Answer with nothing but the number of lines that include the word "picture".

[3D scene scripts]

--- start ---

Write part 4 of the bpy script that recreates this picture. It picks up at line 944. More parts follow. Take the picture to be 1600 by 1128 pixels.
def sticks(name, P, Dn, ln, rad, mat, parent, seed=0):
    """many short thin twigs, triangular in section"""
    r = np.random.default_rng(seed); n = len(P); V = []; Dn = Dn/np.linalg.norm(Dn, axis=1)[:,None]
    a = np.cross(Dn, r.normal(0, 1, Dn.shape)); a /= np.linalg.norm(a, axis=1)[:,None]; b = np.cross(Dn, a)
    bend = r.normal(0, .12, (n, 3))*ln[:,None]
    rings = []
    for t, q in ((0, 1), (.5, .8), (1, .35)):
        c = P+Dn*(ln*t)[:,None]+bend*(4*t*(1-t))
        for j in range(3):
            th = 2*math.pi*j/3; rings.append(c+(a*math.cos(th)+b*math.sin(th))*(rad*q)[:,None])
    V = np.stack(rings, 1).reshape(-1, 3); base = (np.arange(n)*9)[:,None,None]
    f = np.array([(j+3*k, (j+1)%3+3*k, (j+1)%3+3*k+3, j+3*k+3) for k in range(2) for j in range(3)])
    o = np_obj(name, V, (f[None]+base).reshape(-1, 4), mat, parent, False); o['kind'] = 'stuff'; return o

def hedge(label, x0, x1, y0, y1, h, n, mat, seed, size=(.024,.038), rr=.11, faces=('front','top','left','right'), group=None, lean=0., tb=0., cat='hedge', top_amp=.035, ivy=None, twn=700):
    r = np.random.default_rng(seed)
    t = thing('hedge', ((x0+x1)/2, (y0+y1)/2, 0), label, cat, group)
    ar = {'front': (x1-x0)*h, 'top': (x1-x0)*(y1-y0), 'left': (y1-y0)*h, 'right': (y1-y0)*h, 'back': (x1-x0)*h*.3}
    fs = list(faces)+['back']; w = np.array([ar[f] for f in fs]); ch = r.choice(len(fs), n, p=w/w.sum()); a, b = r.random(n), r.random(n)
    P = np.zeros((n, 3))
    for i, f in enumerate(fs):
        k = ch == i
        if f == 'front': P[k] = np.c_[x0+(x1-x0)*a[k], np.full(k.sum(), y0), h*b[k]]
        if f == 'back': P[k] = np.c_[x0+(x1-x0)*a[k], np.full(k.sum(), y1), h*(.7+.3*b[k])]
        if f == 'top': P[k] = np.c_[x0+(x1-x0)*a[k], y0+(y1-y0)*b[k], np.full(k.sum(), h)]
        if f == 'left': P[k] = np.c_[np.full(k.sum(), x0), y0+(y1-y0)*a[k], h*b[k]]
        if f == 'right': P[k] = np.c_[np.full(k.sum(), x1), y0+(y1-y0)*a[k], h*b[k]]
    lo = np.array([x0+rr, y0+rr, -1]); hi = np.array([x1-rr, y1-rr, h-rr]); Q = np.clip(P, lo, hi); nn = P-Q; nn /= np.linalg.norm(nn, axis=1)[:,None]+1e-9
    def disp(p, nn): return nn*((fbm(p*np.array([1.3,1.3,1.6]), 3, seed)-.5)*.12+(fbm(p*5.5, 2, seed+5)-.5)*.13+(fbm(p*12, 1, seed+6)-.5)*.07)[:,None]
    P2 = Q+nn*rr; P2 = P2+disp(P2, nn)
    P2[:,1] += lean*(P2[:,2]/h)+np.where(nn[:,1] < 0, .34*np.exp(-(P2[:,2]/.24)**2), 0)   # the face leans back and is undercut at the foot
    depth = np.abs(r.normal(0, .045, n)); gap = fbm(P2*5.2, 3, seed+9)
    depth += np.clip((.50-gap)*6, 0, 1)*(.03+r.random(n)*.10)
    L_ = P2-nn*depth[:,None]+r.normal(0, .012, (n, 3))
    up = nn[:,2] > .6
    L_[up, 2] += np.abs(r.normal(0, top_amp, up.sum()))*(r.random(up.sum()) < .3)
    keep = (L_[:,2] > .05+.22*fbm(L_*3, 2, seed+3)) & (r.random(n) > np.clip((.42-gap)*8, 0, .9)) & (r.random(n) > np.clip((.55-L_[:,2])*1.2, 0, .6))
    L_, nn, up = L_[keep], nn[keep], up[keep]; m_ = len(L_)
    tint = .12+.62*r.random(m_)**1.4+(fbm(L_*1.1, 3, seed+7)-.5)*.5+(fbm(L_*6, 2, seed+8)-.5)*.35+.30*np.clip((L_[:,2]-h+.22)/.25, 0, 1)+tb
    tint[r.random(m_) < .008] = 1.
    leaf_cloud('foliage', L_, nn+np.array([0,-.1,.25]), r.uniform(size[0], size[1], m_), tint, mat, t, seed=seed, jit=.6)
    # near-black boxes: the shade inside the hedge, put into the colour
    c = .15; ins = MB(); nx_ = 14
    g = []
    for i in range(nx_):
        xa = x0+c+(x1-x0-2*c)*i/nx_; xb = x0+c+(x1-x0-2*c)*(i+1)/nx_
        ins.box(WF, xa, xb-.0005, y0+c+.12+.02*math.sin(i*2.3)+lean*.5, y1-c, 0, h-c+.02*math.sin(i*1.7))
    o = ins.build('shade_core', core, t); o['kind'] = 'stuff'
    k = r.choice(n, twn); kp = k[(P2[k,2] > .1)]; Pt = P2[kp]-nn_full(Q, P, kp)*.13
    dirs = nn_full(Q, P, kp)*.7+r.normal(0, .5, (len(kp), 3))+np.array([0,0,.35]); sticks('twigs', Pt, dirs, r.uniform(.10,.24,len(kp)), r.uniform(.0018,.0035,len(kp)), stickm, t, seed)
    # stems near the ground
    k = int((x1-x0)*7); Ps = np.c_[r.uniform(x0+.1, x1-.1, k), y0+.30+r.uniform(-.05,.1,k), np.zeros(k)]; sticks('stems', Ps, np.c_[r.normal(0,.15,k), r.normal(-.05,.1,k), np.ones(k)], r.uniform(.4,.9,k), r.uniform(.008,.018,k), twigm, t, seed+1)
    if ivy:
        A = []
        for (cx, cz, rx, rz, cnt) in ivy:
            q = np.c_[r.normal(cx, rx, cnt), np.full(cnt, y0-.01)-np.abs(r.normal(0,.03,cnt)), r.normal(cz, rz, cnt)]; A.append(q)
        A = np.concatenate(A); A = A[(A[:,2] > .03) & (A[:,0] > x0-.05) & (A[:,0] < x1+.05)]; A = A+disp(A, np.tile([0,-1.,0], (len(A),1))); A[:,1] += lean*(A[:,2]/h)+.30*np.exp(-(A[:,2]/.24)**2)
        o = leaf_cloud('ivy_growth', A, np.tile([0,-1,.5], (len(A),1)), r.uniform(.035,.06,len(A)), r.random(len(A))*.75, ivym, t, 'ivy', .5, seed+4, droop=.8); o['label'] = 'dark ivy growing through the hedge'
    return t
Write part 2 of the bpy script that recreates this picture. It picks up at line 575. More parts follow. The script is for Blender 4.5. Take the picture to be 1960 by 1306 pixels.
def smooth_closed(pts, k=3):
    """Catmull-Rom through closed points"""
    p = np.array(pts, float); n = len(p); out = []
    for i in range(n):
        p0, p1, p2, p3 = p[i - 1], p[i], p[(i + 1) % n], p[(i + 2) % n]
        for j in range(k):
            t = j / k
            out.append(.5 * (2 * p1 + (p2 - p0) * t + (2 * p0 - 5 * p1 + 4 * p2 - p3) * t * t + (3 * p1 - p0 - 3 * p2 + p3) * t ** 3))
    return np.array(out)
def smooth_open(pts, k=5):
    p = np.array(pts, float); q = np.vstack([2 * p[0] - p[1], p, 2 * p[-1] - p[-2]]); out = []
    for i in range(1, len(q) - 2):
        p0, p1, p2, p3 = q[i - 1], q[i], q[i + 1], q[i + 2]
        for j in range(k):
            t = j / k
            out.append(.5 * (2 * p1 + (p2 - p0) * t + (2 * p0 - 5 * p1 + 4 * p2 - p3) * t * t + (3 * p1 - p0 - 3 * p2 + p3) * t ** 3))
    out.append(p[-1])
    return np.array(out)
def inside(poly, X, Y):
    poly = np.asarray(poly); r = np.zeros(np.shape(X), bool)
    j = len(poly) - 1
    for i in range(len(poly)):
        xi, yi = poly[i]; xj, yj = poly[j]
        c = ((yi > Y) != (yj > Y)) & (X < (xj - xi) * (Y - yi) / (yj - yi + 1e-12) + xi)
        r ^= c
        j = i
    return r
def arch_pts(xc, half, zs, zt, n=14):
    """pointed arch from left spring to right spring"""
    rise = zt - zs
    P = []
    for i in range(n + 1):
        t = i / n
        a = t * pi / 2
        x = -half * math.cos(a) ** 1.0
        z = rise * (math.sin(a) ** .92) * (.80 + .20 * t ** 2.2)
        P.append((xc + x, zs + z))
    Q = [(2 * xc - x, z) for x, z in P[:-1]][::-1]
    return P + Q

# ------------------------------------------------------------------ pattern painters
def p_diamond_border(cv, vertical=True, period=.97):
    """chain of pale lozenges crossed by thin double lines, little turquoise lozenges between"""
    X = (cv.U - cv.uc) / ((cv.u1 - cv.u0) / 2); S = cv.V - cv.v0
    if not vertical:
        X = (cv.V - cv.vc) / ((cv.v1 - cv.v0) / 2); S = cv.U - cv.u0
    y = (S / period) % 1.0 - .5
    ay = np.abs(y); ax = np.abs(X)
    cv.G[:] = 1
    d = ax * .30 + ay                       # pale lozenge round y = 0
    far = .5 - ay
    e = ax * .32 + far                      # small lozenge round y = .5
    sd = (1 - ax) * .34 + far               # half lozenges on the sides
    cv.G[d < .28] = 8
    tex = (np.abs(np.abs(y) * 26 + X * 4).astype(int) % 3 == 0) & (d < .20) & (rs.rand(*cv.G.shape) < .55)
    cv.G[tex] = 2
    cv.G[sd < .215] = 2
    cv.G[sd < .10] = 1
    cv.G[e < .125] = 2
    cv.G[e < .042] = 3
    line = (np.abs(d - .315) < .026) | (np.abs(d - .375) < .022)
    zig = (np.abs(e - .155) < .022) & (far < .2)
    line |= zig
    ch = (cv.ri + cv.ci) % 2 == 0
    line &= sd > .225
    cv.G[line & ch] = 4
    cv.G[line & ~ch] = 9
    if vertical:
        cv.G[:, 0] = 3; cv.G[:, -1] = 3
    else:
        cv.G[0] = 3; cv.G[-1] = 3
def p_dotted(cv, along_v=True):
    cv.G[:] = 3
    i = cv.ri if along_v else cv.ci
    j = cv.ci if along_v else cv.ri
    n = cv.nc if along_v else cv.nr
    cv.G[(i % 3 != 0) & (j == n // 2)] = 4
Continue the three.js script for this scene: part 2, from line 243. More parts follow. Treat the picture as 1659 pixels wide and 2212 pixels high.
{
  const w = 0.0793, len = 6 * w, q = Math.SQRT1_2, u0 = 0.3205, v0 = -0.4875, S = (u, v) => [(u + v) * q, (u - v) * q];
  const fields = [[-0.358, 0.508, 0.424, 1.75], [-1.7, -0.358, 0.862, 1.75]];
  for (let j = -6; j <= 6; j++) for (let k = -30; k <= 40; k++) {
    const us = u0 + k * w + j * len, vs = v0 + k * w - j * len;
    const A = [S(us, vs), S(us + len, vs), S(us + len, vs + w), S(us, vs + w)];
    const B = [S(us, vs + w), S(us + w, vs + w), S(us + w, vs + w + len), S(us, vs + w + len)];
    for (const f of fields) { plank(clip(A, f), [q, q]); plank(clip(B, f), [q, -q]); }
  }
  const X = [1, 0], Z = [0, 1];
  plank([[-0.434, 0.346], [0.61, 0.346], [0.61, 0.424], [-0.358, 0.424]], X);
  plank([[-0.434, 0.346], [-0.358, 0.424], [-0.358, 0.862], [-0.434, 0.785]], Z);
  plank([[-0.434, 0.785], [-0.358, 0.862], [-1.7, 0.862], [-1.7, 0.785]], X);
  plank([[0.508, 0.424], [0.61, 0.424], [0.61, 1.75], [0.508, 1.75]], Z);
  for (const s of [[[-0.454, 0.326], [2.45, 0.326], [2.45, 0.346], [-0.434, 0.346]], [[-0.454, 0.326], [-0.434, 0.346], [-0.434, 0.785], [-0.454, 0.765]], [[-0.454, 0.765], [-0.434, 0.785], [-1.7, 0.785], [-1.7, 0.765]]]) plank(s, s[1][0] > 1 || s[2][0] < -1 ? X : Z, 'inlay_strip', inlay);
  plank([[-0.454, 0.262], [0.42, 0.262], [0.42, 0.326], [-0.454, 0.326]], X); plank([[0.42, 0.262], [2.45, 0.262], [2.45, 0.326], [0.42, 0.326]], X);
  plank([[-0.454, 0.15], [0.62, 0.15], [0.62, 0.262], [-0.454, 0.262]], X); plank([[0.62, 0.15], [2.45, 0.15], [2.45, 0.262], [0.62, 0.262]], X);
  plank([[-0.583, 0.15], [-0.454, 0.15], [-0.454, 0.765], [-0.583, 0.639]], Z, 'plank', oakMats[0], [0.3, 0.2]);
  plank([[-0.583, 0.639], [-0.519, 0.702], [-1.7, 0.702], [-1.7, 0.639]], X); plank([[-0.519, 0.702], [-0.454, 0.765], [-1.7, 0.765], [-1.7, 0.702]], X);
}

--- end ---

Expected answer: 3